**** Information shown ****

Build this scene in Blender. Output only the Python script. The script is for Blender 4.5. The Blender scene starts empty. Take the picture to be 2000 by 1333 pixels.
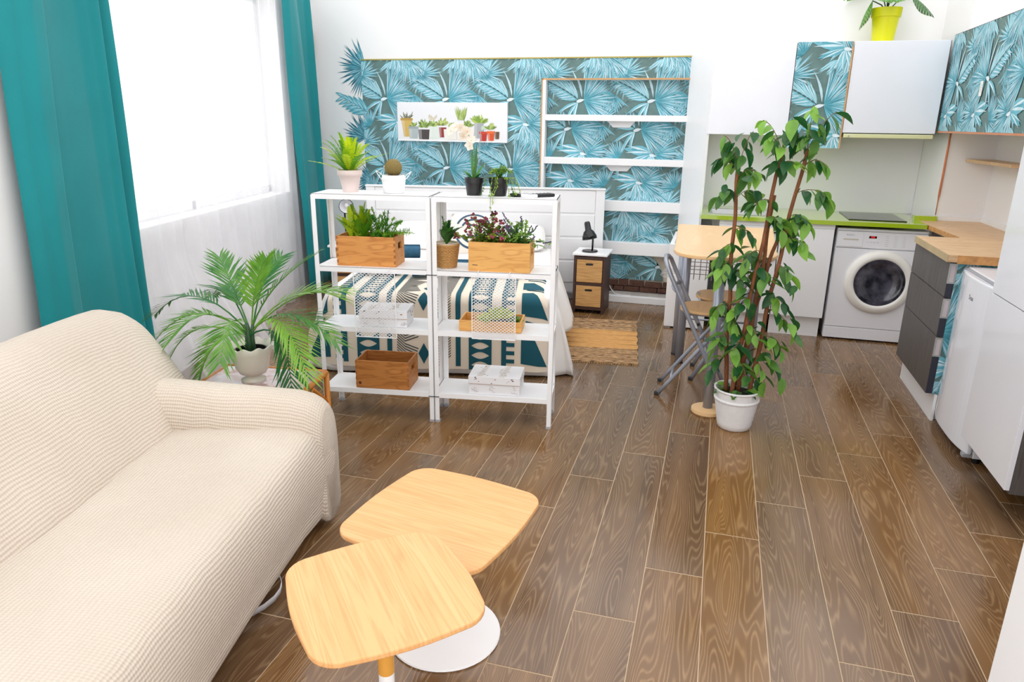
import bpy, bmesh, math, random
from mathutils import Vector, Matrix, Euler
random.seed(7)
PI = math.pi
scn = bpy.context.scene
COL = scn.collection

# ------------------------------------------------------------------ camera, world, exposure
cd = bpy.data.cameras.new('camera')
cam = bpy.data.objects.new('camera', cd)
COL.objects.link(cam)
cd.sensor_width = 36.0
cd.lens = 1390.0 / 2000.0 * 36.0
cd.clip_start = 0.05
R_ = ((0.9613, 0.2752, 0.0128), (0.0929, -0.2802, -0.9555), (-0.2594, 0.9197, -0.2949))
m = Matrix(((R_[0][0], -R_[1][0], -R_[2][0], 0.0),
            (R_[0][1], -R_[1][1], -R_[2][1], 0.0),
            (R_[0][2], -R_[1][2], -R_[2][2], 1.52),
            (0, 0, 0, 1)))
cam.matrix_world = m
scn.camera = cam

w = bpy.data.worlds.new('daylight')
scn.world = w
w.use_nodes = True
w.node_tree.nodes['Background'].inputs[0].default_value = (1.0, 0.995, 0.99, 1)
w.node_tree.nodes['Background'].inputs[1].default_value = 1.0
vs = scn.view_settings
vs.view_transform = 'Standard'
try:
    vs.look = 'None'
except Exception:
    pass
vs.exposure = 0.95
vs.gamma = 1.0
vs.use_curve_mapping = False

# ------------------------------------------------------------------ colour and material helpers
def C(r, g, b):
    f = lambda x: (x / 255 / 12.92) if x / 255 <= 0.04045 else ((x / 255 + 0.055) / 1.055) ** 2.4
    return (f(r), f(g), f(b), 1.0)

def newmat(name):
    m = bpy.data.materials.new(name)
    m.use_nodes = True
    nt = m.node_tree
    return m, nt, nt.nodes['Principled BSDF']

def N(nt, t, **kw):
    n = nt.nodes.new(t)
    for k, v in kw.items():
        if k.startswith('i_'):
            key = k[2:]
            n.inputs[int(key) if key.isdigit() else key.replace('_', ' ')].default_value = v
        else:
            setattr(n, k, v)
    return n

def L(nt, a, b):
    nt.links.new(a, b)

def math_(nt, op, a, b=None, c=None):
    n = nt.nodes.new('ShaderNodeMath')
    n.operation = op
    for i, x in enumerate((a, b, c)):
        if x is None:
            continue
        if isinstance(x, (int, float)):
            n.inputs[i].default_value = x
        else:
            nt.links.new(x, n.inputs[i])
    return n.outputs[0]

def ramp(nt, fac, stops):
    n = nt.nodes.new('ShaderNodeValToRGB')
    e = n.color_ramp.elements
    while len(e) < len(stops):
        e.new(0.5)
    for i, (p, c) in enumerate(stops):
        e[i].position = p
        e[i].color = c
    nt.links.new(fac, n.inputs[0])
    return n.outputs[0]

def plain(name, col, rough=0.5, metal=0.0, var=0.06, scale=6.0, bump=0.0, bscale=200.0, coat=0.0, spec=0.5):
    """a painted / plastic / metal surface with a little procedural variation"""
    m, nt, b = newmat(name)
    tc = N(nt, 'ShaderNodeTexCoord')
    no = N(nt, 'ShaderNodeTexNoise', i_Scale=scale, i_Detail=3.0)
    L(nt, tc.outputs['Object'], no.inputs['Vector'])
    lo = tuple(x * (1 - var) for x in col[:3]) + (1,)
    hi = tuple(min(1, x * (1 + var)) for x in col[:3]) + (1,)
    L(nt, ramp(nt, no.outputs['Fac'], [(0.3, lo), (0.7, hi)]), b.inputs['Base Color'])
    b.inputs['Roughness'].default_value = rough
    b.inputs['Metallic'].default_value = metal
    b.inputs['Specular IOR Level'].default_value = spec
    b.inputs['Coat Weight'].default_value = coat
    if bump:
        n2 = N(nt, 'ShaderNodeTexNoise', i_Scale=bscale, i_Detail=2.0)
        L(nt, tc.outputs['Object'], n2.inputs['Vector'])
        bp = N(nt, 'ShaderNodeBump', i_Strength=bump, i_Distance=0.002)
        L(nt, n2.outputs['Fac'], bp.inputs['Height'])
        L(nt, bp.outputs[0], b.inputs['Normal'])
    return m

def wood(name, c1, c2, c3, stretch=(1, 12, 12), scale=6.0, rough=0.4, rings=9.0, rnd=False, line=0.35, sharp=3.0, detail=2.5):
    """grain: contour lines of a stretched noise"""
    m, nt, b = newmat(name)
    tc = N(nt, 'ShaderNodeTexCoord')
    vec = tc.outputs['Object']
    if rnd:
        oi = N(nt, 'ShaderNodeObjectInfo')
        cx = N(nt, 'ShaderNodeCombineXYZ')
        L(nt, math_(nt, 'MULTIPLY', oi.outputs['Random'], 37.0), cx.inputs[0])
        L(nt, math_(nt, 'MULTIPLY', oi.outputs['Random'], 91.0), cx.inputs[1])
        L(nt, math_(nt, 'MULTIPLY', oi.outputs['Random'], 53.0), cx.inputs[2])
        va = N(nt, 'ShaderNodeVectorMath', operation='ADD')
        L(nt, vec, va.inputs[0])
        L(nt, cx.outputs[0], va.inputs[1])
        vec = va.outputs[0]
    mp = N(nt, 'ShaderNodeMapping')
    mp.inputs['Scale'].default_value = stretch
    L(nt, vec, mp.inputs['Vector'])
    n1 = N(nt, 'ShaderNodeTexNoise', i_Scale=scale, i_Detail=detail, i_Roughness=0.45, i_Distortion=0.3)
    L(nt, mp.outputs[0], n1.inputs['Vector'])
    s = math_(nt, 'SINE', math_(nt, 'MULTIPLY', n1.outputs['Fac'], rings * 6.283))
    s = math_(nt, 'POWER', math_(nt, 'MULTIPLY_ADD', s, 0.5, 0.5), sharp)
    n2 = N(nt, 'ShaderNodeTexNoise', i_Scale=scale * 9, i_Detail=2.0)
    L(nt, mp.outputs[0], n2.inputs['Vector'])
    base = ramp(nt, n1.outputs['Fac'], [(0.3, c1), (0.7, c2)])
    mx = N(nt, 'ShaderNodeMix', data_type='RGBA')
    L(nt, math_(nt, 'MULTIPLY', math_(nt, 'MULTIPLY', s, n2.outputs['Fac']), line * 2), mx.inputs[0])
    L(nt, base, mx.inputs[6])
    mx.inputs[7].default_value = c3
    out = mx.outputs[2]
    if rnd:
        hs = N(nt, 'ShaderNodeHueSaturation')
        L(nt, math_(nt, 'MULTIPLY_ADD', oi.outputs['Random'], 0.26, 0.87), hs.inputs['Value'])
        L(nt, math_(nt, 'MULTIPLY_ADD', oi.outputs['Random'], 0.2, 0.88), hs.inputs['Saturation'])
        L(nt, out, hs.inputs['Color'])
        out = hs.outputs[0]
    L(nt, out, b.inputs['Base Color'])
    b.inputs['Roughness'].default_value = rough
    bp = N(nt, 'ShaderNodeBump', i_Strength=0.12, i_Distance=0.001)
    L(nt, s, bp.inputs['Height'])
    L(nt, bp.outputs[0], b.inputs['Normal'])
    return m, nt, b

def leafmat(name, c1, c2, rough=0.45, trans=0.25):
    m, nt, b = newmat(name)
    oi = N(nt, 'ShaderNodeObjectInfo')
    tc = N(nt, 'ShaderNodeTexCoord')
    no = N(nt, 'ShaderNodeTexNoise', i_Scale=14.0, i_Detail=2.0)
    L(nt, tc.outputs['Object'], no.inputs['Vector'])
    f = math_(nt, 'ADD', math_(nt, 'MULTIPLY', no.outputs['Fac'], 0.7), math_(nt, 'MULTIPLY_ADD', oi.outputs['Random'], 0.9, -0.3))
    c = ramp(nt, f, [(0.15, c1), (0.85, c2)])
    L(nt, c, b.inputs['Base Color'])
    b.inputs['Roughness'].default_value = rough
    tr = N(nt, 'ShaderNodeBsdfTranslucent')
    L(nt, c, tr.inputs[0])
    mx = N(nt, 'ShaderNodeMixShader')
    mx.inputs[0].default_value = trans
    L(nt, b.outputs[0], mx.inputs[1])
    L(nt, tr.outputs[0], mx.inputs[2])
    L(nt, mx.outputs[0], nt.nodes['Material Output'].inputs[0])
    return m

def printmat(name, rough=0.6, var=0.25, nscale=25.0):
    """flat print: colour comes from the printed shape, with paper-like variation"""
    m, nt, b = newmat(name)
    at = N(nt, 'ShaderNodeAttribute', attribute_name='ink')
    tc = N(nt, 'ShaderNodeTexCoord')
    no = N(nt, 'ShaderNodeTexNoise', i_Scale=nscale, i_Detail=4.0)
    L(nt, tc.outputs['Object'], no.inputs['Vector'])
    hs = N(nt, 'ShaderNodeHueSaturation')
    L(nt, math_(nt, 'MULTIPLY_ADD', no.outputs['Fac'], var * 2, 1.0 - var), hs.inputs['Value'])
    L(nt, at.outputs['Color'], hs.inputs['Color'])
    L(nt, hs.outputs[0], b.inputs['Base Color'])
    b.inputs['Roughness'].default_value = rough
    return m

# ------------------------------------------------------------------ mesh helpers
class MB:
    def __init__(s):
        s.v = []; s.f = []; s.uv = {}; s.ink = []
    def add(s, vs, fs, uvs=None):
        o = len(s.v)
        s.v += [tuple(p) for p in vs]
        for i, f in enumerate(fs):
            s.f.append(tuple(o + k for k in f))
            if uvs:
                s.uv[len(s.f) - 1] = uvs[i]
        return s
    def box(s, x0, x1, y0, y1, z0, z1, M=None):
        vs = [(x, y, z) for z in (z0, z1) for y in (y0, y1) for x in (x0, x1)]
        if M is not None:
            vs = [M @ Vector(p) for p in vs]
        return s.add(vs, [(0, 2, 3, 1), (4, 5, 7, 6), (0, 1, 5, 4), (2, 6, 7, 3), (0, 4, 6, 2), (1, 3, 7, 5)])
    def prism(s, pts, z0, z1):
        n = len(pts)
        vs = [(x, y, z0) for x, y in pts] + [(x, y, z1) for x, y in pts]
        fs = [tuple(range(n - 1, -1, -1)), tuple(range(n, 2 * n))]
        fs += [(i, (i + 1) % n, n + (i + 1) % n, n + i) for i in range(n)]
        return s.add(vs, fs)
    def prism_xz(s, pts, y0, y1):
        """pts (x,z), extruded along y"""
        n = len(pts)
        vs = [(x, y0, z) for x, z in pts] + [(x, y1, z) for x, z in pts]
        fs = [tuple(range(n)), tuple(range(2 * n - 1, n - 1, -1))]
        fs += [(i, n + i, n + (i + 1) % n, (i + 1) % n) for i in range(n)]
        return s.add(vs, fs)
    def lathe(s, prof, n=24, c=(0, 0, 0), closed=False, M=None, wav=None):
        vs = []
        for r, z in prof:
            for k in range(n):
                a = 2 * PI * k / n
                rr, zz = r, z
                if wav:
                    rr, zz = wav(r, z, a)
                p = Vector((rr * math.cos(a), rr * math.sin(a), zz))
                if M is not None:
                    p = M @ p
                vs.append((p[0] + c[0], p[1] + c[1], p[2] + c[2]))
        fs = []
        m_ = len(prof)
        for i in range(m_ - 1):
            for k in range(n):
                fs.append((i * n + k, i * n + (k + 1) % n, (i + 1) * n + (k + 1) % n, (i + 1) * n + k))
        if not closed:
            fs.append(tuple(range(n - 1, -1, -1)))
            fs.append(tuple((m_ - 1) * n + k for k in range(n)))
        return s.add(vs, fs)
    def tube(s, pts, r, n=8, closed=False, caps=True):
        pts = [Vector(p) for p in pts]
        m_ = len(pts)
        rr = r if isinstance(r, (list, tuple)) else [r] * m_
        vs = []
        ref = None
        for i, p in enumerate(pts):
            if closed:
                t = pts[(i + 1) % m_] - pts[i - 1]
            else:
                t = pts[min(i + 1, m_ - 1)] - pts[max(i - 1, 0)]
            t.normalize()
            if ref is None:
                ref = Vector((0, 0, 1)) if abs(t.z) < 0.9 else Vector((1, 0, 0))
            a = t.cross(ref)
            if a.length < 1e-5:
                a = t.cross(Vector((0, 1, 0)))
            a.normalize()
            b = a.cross(t).normalized()
            ref = b
            for k in range(n):
                g = 2 * PI * k / n
                vs.append(p + a * (rr[i] * math.cos(g)) + b * (rr[i] * math.sin(g)))
        fs = []
        for i in range(m_ if closed else m_ - 1):
            j = (i + 1) % m_
            for k in range(n):
                fs.append((i * n + k, j * n + k, j * n + (k + 1) % n, i * n + (k + 1) % n))
        if caps and not closed:
            fs.append(tuple(range(n)))
            fs.append(tuple((m_ - 1) * n + k for k in range(n - 1, -1, -1)))
        return s.add(vs, fs)
    def grid(s, fn, nu, nv, uvfn=None):
        vs = [fn(i / nu, j / nv) for j in range(nv + 1) for i in range(nu + 1)]
        fs = []; uvs = []
        for j in range(nv):
            for i in range(nu):
                a = j * (nu + 1) + i
                fs.append((a, a + 1, a + nu + 2, a + nu + 1))
                if uvfn:
                    uvs.append([uvfn(i / nu, j / nv), uvfn((i + 1) / nu, j / nv), uvfn((i + 1) / nu, (j + 1) / nv), uvfn(i / nu, (j + 1) / nv)])
        return s.add(vs, fs, uvs if uvfn else None)
    def sphere(s, c, r, nu=16, nv=10, sx=1, sy=1, sz=1):
        prof = [(max(1e-4, r * math.sin(PI * i / nv)), -r * math.cos(PI * i / nv)) for i in range(nv + 1)]
        M = Matrix.Diagonal((sx, sy, sz))
        return s.lathe(prof, nu, c, M=M)
    def poly(s, pts3, col):
        o = len(s.v)
        s.v += [tuple(p) for p in pts3]
        s.f.append(tuple(range(o, o + len(pts3))))
        s.ink.append(col)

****

#### [Exercise aim]
Reproduce only the lines from the beginning of the data through the line that contains "return m, nt, nt.nodes['Principled BSDF']", both included, and please drop the pictures.

#### [Exercise answer]
Build this scene in Blender. Output only the Python script. The script is for Blender 4.5. The Blender scene starts empty. Take the picture to be 2000 by 1333 pixels.
import bpy, bmesh, math, random
from mathutils import Vector, Matrix, Euler
random.seed(7)
PI = math.pi
scn = bpy.context.scene
COL = scn.collection

# ------------------------------------------------------------------ camera, world, exposure
cd = bpy.data.cameras.new('camera')
cam = bpy.data.objects.new('camera', cd)
COL.objects.link(cam)
cd.sensor_width = 36.0
cd.lens = 1390.0 / 2000.0 * 36.0
cd.clip_start = 0.05
R_ = ((0.9613, 0.2752, 0.0128), (0.0929, -0.2802, -0.9555), (-0.2594, 0.9197, -0.2949))
m = Matrix(((R_[0][0], -R_[1][0], -R_[2][0], 0.0),
            (R_[0][1], -R_[1][1], -R_[2][1], 0.0),
            (R_[0][2], -R_[1][2], -R_[2][2], 1.52),
            (0, 0, 0, 1)))
cam.matrix_world = m
scn.camera = cam

w = bpy.data.worlds.new('daylight')
scn.world = w
w.use_nodes = True
w.node_tree.nodes['Background'].inputs[0].default_value = (1.0, 0.995, 0.99, 1)
w.node_tree.nodes['Background'].inputs[1].default_value = 1.0
vs = scn.view_settings
vs.view_transform = 'Standard'
try:
    vs.look = 'None'
except Exception:
    pass
vs.exposure = 0.95
vs.gamma = 1.0
vs.use_curve_mapping = False

# ------------------------------------------------------------------ colour and material helpers
def C(r, g, b):
    f = lambda x: (x / 255 / 12.92) if x / 255 <= 0.04045 else ((x / 255 + 0.055) / 1.055) ** 2.4
    return (f(r), f(g), f(b), 1.0)

def newmat(name):
    m = bpy.data.materials.new(name)
    m.use_nodes = True
    nt = m.node_tree
    return m, nt, nt.nodes['Principled BSDF']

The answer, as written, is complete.